Sunday, January 11, 2015

On the Hidden Sickness of the Heart

Scott Long wrote an excellent article separating the act of supporting free speech from the act of supporting the words and images created by Charlie Hebdo.  But I disagree with this one bit:
"Words don't kill..."
As I said in a comment there, too many young people have lost lives as a direct results of malicious words and images.  We can't ignore that reality.  In my lifetime, I've seen a change in the way we talk that developed through punishments for transgressions of the new rules.  We use gender-inclusive language in scholarly writing, and professionals and politicians can no longer easily get away with cavalierly making racist, sexist, or homophobic slurs.  We recognize that words seep into our subconscious in a way we can't prevent when they're out there at large, repeated and bombarding us at every turn.

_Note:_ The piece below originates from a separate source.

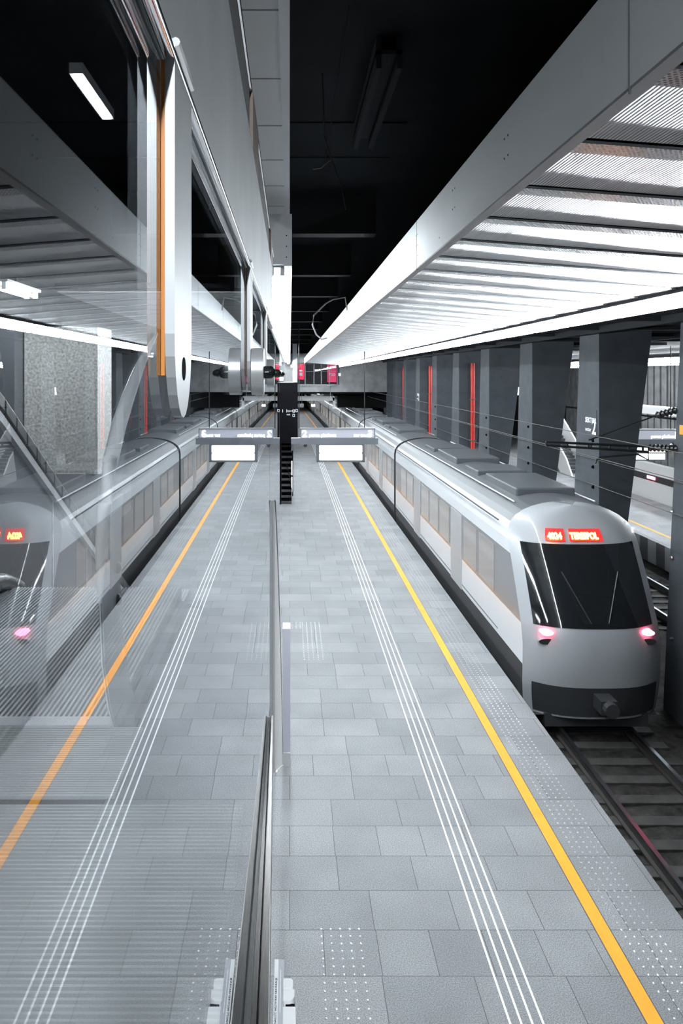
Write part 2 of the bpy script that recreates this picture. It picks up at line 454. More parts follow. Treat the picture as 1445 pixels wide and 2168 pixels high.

The subtle restrictions in our language, I believe, have played a part in changing in our attitudes and behaviours.  They're not the complete answer, of course, but they do have a significant impact.  The recent events have provoked some prejudicial words and views floating around social media.  We would be wise to remember this recent reaction:



Or check out how the Swedish "love-bombed" a mosque.

Long's article hits on something explained by Catarina Dutilh at New APPS, that,
"...at its core, the Enlightenment is not a tolerant movement: its ideals may be described as corresponding to “the ambition of shaping individual and social development on the basis of better and more reliable knowledge than the tangled, confused, half-articulate but deeply rooted conceptual systems inherited from our ancestors." 
Long's words:
"To defend satire because it’s indiscriminate is to admit that it discriminates against the defenseless....[This is] the truth about satire. It’s an exercise in power. It claims superiority, it aspires to win, and hence it always looms over the weak, in judgment. If it attacks the powerful, that’s because there is appetite underneath its asperity: it wants what they have....They know that while [Voltaire's] contempt amuses when directed at the potent and impervious Pope, it turns dark and sour when defaming a weak and despised community. Satire can sometimes liberate us, but it is not immune from our prejudices or untainted by our hatreds. It shouldn’t douse our critical capacities; calling something “satire” doesn’t exempt it from judgment. The superiority the satirist claims over the helpless can be both smug and sinister."
The movement we've celebrated that has us in this self-righteous state of knowledge is not founded on world peace or compassion or kindness, but on escaping religious ideologies.  It's a noble path if it takes us from powers that prevent us from open critical thought, but the path leads to a cliff when it continues unabated once religious ideas are no longer a threat as a forced belief system.

It's absolutely true that religious texts have portions that provoke hatred and intolerance of others:


But, the New Atheists also have their intolerant passages that can inspire their followers:  There's Richard Dawkins' famous tweet comparing Islam with Nazism: "Of course you can have an opinion about Islam without having read Qur'an. You don't have to read Mein Kampf to have an opinion about nazism."  And Bill Maher and Christopher Hitchens are no more accepting of differences.  We can find hatred within every faction of society.

At least religious texts also have portions insisting on the tolerance of all:

There's Hillel's famous description of the main message of Judaism:  "That which is hateful to yourself, do not do unto others. That is the heart of the Torah; all the rest is commentary. Now go and study!"  And there's the Christian rule:  "'Love your neighbour as yourself.' There is no commandment greater..." (Mark 12:31).

Similarly, the Qur'an instructs followers to,
"...show kindness to parents, and to kindred, and orphans, and the needy, and to the neighbor that is a kinsman and the neighbor that is a stranger, and the companion by your side, and the wayfarer, and those whom your right hands possess. Surely, Allah loves not the proud and the boastful" (4:37). 
Religion doesn't make us hate one another; that's a red herring.  We have the capacity to choose to follow some ideas over others in any doctrine.  I respect Chomsky's views, but I differ from him on the right to free speech.  We can be followers of Plato without condoning slavery.

Basic human nature may be the real villain here.  Zimbardo's famous experiment got to the heart of this reality, and Nietzsche recognized it almost a century earlier in this passage, 
“Somebody remarked: ‘I can tell by my own reaction to it that this book is harmful.’ But let him only wait and perhaps one day he will admit to himself that this same book has done him a great service by bringing out the hidden sickness of the heart and making it visible."
Knowing that it's possible to let this cruel part of ourselves flourish means we have to, individually and personally, work at keeping the sickness in ourselves in check.  And if we have any hope of surviving the next few decades intact, we also have to help one another make choices based on compassion and tolerance, loudly clarifying our intolerance of prejudices.  And, no, that's not a hypocrisy.  It's a necessity.   

ETA - Russell Brand made a similar point that we have to check our own selves to begin to affect change on a larger scale.